The squadron’s primary combat functions are Anti-Submarine Warfare (ASW) and Anti-Surface (ASUW). The Squadron regularly trains for its roles by participating in a number of naval exercises at home and abroad. However, most of its time is taken up in a number of non-combat roles, including search and rescue and support to other government departments, including counter-drug operations with the Royal Canadian Mounted Police (RCMP) and fisheries patrols with the Department of Fisheries and Oceans. Year-round, the Squadron carries out sovereignty patrols covering the Canadian Arctic Archipelago and maritime areas of interest . During these patrols, 405 LRPS crews maintain a constant vigil for ships that discharge pollutants illegal at sea. Similarly, its crews verify that foreign and Canadian fishing vessels abide by their Canadian licensing agreements and report suspected violators to DFO patrol boats.

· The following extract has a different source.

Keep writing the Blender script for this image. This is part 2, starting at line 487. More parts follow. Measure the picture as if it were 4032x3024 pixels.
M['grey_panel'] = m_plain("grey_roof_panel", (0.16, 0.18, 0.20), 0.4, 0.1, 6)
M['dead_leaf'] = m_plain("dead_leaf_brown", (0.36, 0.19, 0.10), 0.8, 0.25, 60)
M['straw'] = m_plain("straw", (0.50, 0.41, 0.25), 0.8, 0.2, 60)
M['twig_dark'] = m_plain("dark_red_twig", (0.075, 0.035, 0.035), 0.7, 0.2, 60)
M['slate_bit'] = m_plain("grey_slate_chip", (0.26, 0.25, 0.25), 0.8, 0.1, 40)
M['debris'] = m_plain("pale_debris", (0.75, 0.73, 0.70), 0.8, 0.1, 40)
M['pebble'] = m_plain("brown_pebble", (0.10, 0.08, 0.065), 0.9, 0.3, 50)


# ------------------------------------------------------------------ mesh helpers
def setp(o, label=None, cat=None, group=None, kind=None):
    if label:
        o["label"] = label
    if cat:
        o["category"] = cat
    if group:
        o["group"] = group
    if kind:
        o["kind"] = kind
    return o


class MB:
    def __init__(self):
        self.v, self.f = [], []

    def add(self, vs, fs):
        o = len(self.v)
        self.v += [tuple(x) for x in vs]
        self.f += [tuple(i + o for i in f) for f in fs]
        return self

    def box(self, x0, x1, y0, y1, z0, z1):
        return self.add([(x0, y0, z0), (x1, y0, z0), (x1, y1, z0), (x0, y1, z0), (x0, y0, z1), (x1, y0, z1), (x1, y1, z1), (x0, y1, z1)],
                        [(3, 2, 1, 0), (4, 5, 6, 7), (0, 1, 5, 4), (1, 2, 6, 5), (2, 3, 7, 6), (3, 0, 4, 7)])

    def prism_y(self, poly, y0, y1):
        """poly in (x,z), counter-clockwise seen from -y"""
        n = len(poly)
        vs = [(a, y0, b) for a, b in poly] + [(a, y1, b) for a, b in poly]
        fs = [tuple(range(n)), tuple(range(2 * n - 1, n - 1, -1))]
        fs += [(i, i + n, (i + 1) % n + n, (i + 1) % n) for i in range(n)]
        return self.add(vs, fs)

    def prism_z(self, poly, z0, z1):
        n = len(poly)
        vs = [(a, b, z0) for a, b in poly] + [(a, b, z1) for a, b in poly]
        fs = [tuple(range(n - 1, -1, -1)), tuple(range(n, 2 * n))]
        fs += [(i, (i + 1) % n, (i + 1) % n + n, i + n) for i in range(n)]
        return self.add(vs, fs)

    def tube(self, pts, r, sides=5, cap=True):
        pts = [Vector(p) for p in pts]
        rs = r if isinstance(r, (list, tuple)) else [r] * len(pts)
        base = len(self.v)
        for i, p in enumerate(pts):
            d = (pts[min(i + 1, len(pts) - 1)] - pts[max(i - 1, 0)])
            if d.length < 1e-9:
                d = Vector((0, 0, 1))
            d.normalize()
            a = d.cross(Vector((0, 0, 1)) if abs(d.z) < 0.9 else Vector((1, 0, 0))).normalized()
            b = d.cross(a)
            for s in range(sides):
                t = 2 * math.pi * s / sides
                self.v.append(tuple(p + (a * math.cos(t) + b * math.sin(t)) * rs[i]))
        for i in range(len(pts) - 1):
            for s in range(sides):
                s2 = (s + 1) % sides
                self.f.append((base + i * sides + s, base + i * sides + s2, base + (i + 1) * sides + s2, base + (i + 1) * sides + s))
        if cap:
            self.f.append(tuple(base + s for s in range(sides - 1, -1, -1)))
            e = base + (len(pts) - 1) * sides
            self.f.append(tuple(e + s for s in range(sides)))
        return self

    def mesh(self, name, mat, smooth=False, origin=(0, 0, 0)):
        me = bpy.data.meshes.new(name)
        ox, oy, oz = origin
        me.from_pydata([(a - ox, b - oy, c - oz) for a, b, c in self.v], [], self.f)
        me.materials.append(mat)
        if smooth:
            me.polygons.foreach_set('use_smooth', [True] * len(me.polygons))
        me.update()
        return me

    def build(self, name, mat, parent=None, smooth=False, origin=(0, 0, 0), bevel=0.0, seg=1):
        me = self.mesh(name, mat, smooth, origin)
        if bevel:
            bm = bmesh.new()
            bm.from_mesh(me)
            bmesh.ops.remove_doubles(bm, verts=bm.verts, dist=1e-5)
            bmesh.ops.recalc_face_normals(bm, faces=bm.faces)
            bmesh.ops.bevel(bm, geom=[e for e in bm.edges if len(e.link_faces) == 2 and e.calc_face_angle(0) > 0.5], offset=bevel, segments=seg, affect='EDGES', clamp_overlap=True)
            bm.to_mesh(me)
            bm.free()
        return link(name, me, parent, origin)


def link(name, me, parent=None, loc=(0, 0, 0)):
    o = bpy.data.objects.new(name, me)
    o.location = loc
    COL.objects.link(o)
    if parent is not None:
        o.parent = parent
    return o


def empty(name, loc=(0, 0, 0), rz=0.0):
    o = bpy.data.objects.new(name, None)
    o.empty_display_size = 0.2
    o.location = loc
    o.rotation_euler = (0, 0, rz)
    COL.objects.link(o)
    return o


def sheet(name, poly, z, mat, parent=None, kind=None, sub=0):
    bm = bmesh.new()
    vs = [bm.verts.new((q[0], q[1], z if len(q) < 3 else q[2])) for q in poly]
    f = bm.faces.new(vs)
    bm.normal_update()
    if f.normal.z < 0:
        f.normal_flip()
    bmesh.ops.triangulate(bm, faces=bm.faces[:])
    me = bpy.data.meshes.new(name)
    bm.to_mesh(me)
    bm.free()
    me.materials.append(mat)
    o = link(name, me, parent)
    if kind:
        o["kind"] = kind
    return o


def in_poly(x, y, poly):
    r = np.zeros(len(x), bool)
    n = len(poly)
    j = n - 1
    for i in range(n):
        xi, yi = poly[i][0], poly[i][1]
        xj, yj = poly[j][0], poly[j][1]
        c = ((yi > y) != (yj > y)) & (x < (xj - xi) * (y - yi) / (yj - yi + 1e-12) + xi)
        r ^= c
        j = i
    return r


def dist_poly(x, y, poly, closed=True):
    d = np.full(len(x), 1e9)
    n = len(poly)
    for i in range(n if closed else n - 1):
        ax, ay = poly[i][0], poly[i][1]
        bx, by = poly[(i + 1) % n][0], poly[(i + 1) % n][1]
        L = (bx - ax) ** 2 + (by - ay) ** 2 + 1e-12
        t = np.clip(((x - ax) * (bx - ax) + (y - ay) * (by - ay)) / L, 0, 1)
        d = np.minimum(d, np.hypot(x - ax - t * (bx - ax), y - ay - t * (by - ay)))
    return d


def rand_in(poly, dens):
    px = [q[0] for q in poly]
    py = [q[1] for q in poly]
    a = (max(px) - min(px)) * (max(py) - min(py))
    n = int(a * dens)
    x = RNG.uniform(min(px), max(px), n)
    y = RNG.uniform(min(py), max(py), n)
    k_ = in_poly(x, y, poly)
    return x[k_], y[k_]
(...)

405 LRPS regularly deploys to a number of allied bases for an assortment of exercises and missions. Among its international training sites are US NAS Keflavik (Iceland), US NAS Sigonella (Sicily, Italy), US NAS Oceana (Virginia, USA), US NAS Jacksonville (Florida, USA), US NAS Roosevelt Roads (Puerto Rico), UK RAF Kinloss (Moray, Scotland),UK RAF Station St. Mawgan (Cornwall, England) and NL NAS Valkenburg (Netherlands).